Exchange-traded funds offer a convenient way to invest in sectors or niches that interest you. If you'd like to add some mortgage finance companies to your portfolio but don't have the time or expertise to hand-pick a few, the SPDR S&P Mortgage Finance ETF (UNKNOWN:KME.DL) could save you a lot of trouble. Instead of trying to figure out which stocks will perform best, you can use this ETF to invest in lots of mortgage finance companies simultaneously.

The basics
ETFs often sport lower expense ratios than their mutual fund cousins. This ETF, focused on mortgage finance companies, sports a relatively low expense ratio -- an annual fee -- of 0.35%. The fund is very small, so if you're thinking of buying, beware of possibly large spreads between its bid and ask prices. Consider using a limit order if you want to buy in.

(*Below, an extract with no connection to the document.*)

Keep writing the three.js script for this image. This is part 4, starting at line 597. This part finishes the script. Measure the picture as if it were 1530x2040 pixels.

This mortgage-finance-companies ETF has outperformed the world market over the past three years and is lagging slightly year to date. As with most investments, of course, we can't expect outstanding performances in every quarter or year. Investors with conviction need to wait for their holdings to deliver.

Why mortgage finance companies?
The housing market is finally turning around -- slowly -- and mortgage finance companies will be among the beneficiaries. This SPDR S&P Mortgage Finance ETF contains a range of financial companies related to mortgages, including lenders, mortgage insurers, and more.

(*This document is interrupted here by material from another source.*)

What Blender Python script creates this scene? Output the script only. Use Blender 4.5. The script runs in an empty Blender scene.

More than a handful of mortgage finance companies had strong performances over the past year. MGIC Investment Corporation (NYSE:MTG), a mortgage insurer, surged 57%. It recently posted surprisingly strong first-quarter results, in part due to a drop in defaults and despite 20% lower sales volume. Earnings returned to profitability (and to a level not seen since 2007) and blew past estimates by 67%. This is the third quarter in a row featuring estimate-surpassing results. MGIC's percentage of delinquent loans fell to about 8% in the last quarter from about 9% in the previous one -- and nearly 13% a year ago.

New York Community Bancorp (NYSE:NYCB) gained 27% and yields a hefty 6.2% -- though its steep payout ratio suggests big dividend hikes aren't around the corner. Its growth has far outpaced that of its peers, and much of its success owes to the fact that it rarely writes bad loans. Its cost of funds, though, is higher than those of many other banks, in part because it relies significantly on debt and also has relatively few noninterest-bearing deposits, thus paying more in interest than many peers.

People's United Financial (NASDAQ:PBCT) advanced 15% and yields 4.5%. Bulls like its fat dividend, its low-cost deposits, and its falling share count -- recently down 8%. Critics, though, see falling net interest margins and the bank's need to cut costs. People's United Financial's last quarter featured earnings that fell short of expectations, though management pointed out annualized loan growth of 4% and organic deposit growth of 10%, along with a drop in the percentage of nonperforming loans from 1.25% last year to 0.84% this past quarter.

The big picture
If you're interested in adding some mortgage finance companies to your portfolio, consider doing so via an ETF. A well-chosen ETF can grant you instant diversification across any industry or group of companies -- and make profiting from it that much easier.